A. 1, 3, and 4 units
B. 2, 3, and 6 units
C. 4, 4.5, and 5 units
D. 3.5, 4.5, and 8 units
This is on my STAAR packet for extra credit so please help ASAP!!!!!
Not A, you can make a straight line
Not B, 2+3 is shorter than 6
no problem with 4, 4.5 and 5
D is exactly the same problem as A, straight line
So, it's C, right?
Well, of course it is up to you. That just happens to be my pick.
Get a compass and ruler and try to draw them all :)
Ok, thanks for your help!
To determine which of the given options could be the lengths of the sides of a triangle, we need to apply the triangle inequality theorem. According to this theorem, the sum of the lengths of any two sides of a triangle must be greater than the length of the third side.
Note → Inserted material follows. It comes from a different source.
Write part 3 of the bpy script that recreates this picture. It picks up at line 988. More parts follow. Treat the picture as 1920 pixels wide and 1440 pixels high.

Let's go through each option and see if it satisfies the triangle inequality theorem:
A. 1, 3, and 4 units:
The sum of the two shorter sides (1 + 3 = 4) is equal to the length of the longest side (4). This means it could form a degenerate triangle, where the three sides lie on the same line.
B. 2, 3, and 6 units:
The sum of the two shorter sides (2 + 3 = 5) is less than the length of the longest side (6). So, this option does not satisfy the triangle inequality theorem.
C. 4, 4.5, and 5 units:
The sum of the two shorter sides (4 + 4.5 = 8.5) is greater than the length of the longest side (5). This option satisfies the triangle inequality theorem.
D. 3.5, 4.5, and 8 units:
The sum of the two shorter sides (3.5 + 4.5 = 8) is equal to the length of the longest side (8). This could form a degenerate triangle as well.
Based on the triangle inequality theorem, option C (4, 4.5, and 5 units) is the only set of lengths that could form a valid triangle. Therefore, the correct answer is C.